- WHAT YOU SHOULD DO
Only the number is wanted: tally the lines below that contain the word "scene".

==== DATA PROVIDED ====

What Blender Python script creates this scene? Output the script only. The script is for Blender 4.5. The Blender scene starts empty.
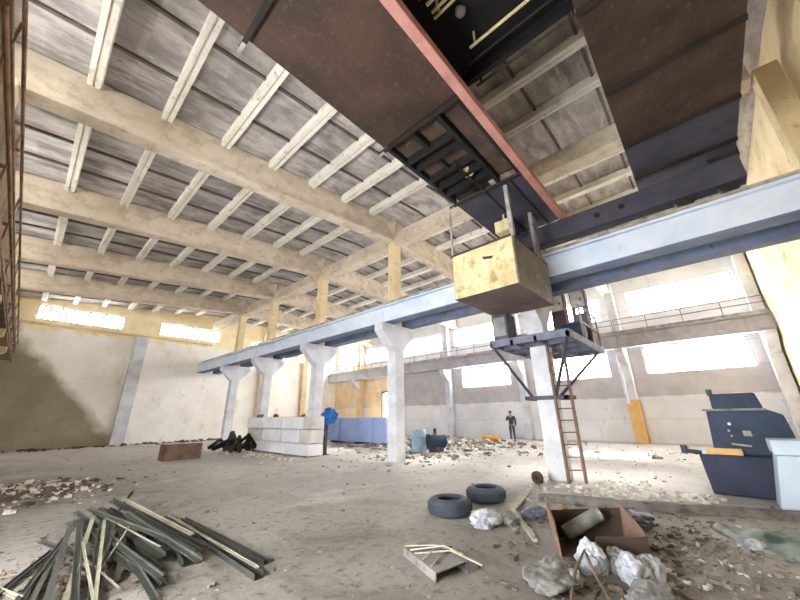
import bpy, bmesh, math, random
from mathutils import Vector, Matrix, noise
random.seed(11)
COL = bpy.context.scene.collection
SC = bpy.context.scene

# ------------------------------------------------------------------ materials
def srgb(h):
    h = h.lstrip('#')
    out = []
    for i in (0, 2, 4):
        c = int(h[i:i+2], 16) / 255
        out.append(c / 12.92 if c <= .04045 else ((c + .055) / 1.055) ** 2.4)
    return (*out, 1)

class NT:
    def __init__(self, name):
        self.m = bpy.data.materials.new(name); self.m.use_nodes = True
        self.t = self.m.node_tree
        self.b = self.t.nodes['Principled BSDF']
        self.out = self.t.nodes['Material Output']
        self.tc = self.n('ShaderNodeTexCoord')
    def n(self, typ, **kw):
        x = self.t.nodes.new(typ)
        for k, v in kw.items(): setattr(x, k, v)
        return x
    def l(self, a, b): self.t.links.new(a, b)
    def coords(self, scale=(1, 1, 1), src='Object'):
        mp = self.n('ShaderNodeMapping'); mp.inputs['Scale'].default_value = scale
        self.l(self.tc.outputs[src], mp.inputs['Vector']); return mp.outputs['Vector']
    def noise(self, scale, detail=6, rough=.6, stretch=(1, 1, 1), dist=0):
        x = self.n('ShaderNodeTexNoise'); x.inputs['Scale'].default_value = scale
        x.inputs['Detail'].default_value = detail; x.inputs['Roughness'].default_value = rough
        x.inputs['Distortion'].default_value = dist
        self.l(self.coords(stretch), x.inputs['Vector']); return x.outputs['Fac']
    def ramp(self, fac, lo, hi):
        x = self.n('ShaderNodeMapRange'); x.inputs['From Min'].default_value = lo; x.inputs['From Max'].default_value = hi
        x.clamp = True
        self.l(fac, x.inputs['Value']); return x.outputs['Result']
    def math(self, op, a, b=None):
        x = self.n('ShaderNodeMath', operation=op)
        for i, v in enumerate((a, b)):
            if v is None: continue
            if isinstance(v, (int, float)): x.inputs[i].default_value = v
            else: self.l(v, x.inputs[i])
        return x.outputs[0]
    def mix(self, fac, a, b, mode='MIX'):
        x = self.n('ShaderNodeMix', data_type='RGBA', blend_type=mode)
        for s, v in ((x.inputs[0], fac), (x.inputs[6], a), (x.inputs[7], b)):
            if isinstance(v, (int, float)): s.default_value = v
            elif isinstance(v, str): s.default_value = srgb(v)
            elif isinstance(v, tuple): s.default_value = v
            else: self.l(v, s)
        return x.outputs[2]
    def sep(self):
        x = self.n('ShaderNodeSeparateXYZ'); self.l(self.tc.outputs['Object'], x.inputs[0]); return x.outputs
    def bump(self, h, strength=.3, dist=.02):
        x = self.n('ShaderNodeBump'); x.inputs['Strength'].default_value = strength; x.inputs['Distance'].default_value = dist
        self.l(h, x.inputs['Height']); self.l(x.outputs[0], self.b.inputs['Normal'])
    def done(self, col, rough=.85, metal=0, spec=.3):
        if isinstance(col, str): self.b.inputs['Base Color'].default_value = srgb(col)
        else: self.l(col, self.b.inputs['Base Color'])
        self.b.inputs['Roughness'].default_value = rough; self.b.inputs['Metallic'].default_value = metal
        self.b.inputs['Specular IOR Level'].default_value = spec
        return self.m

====

- EXERCISE OUTPUT
3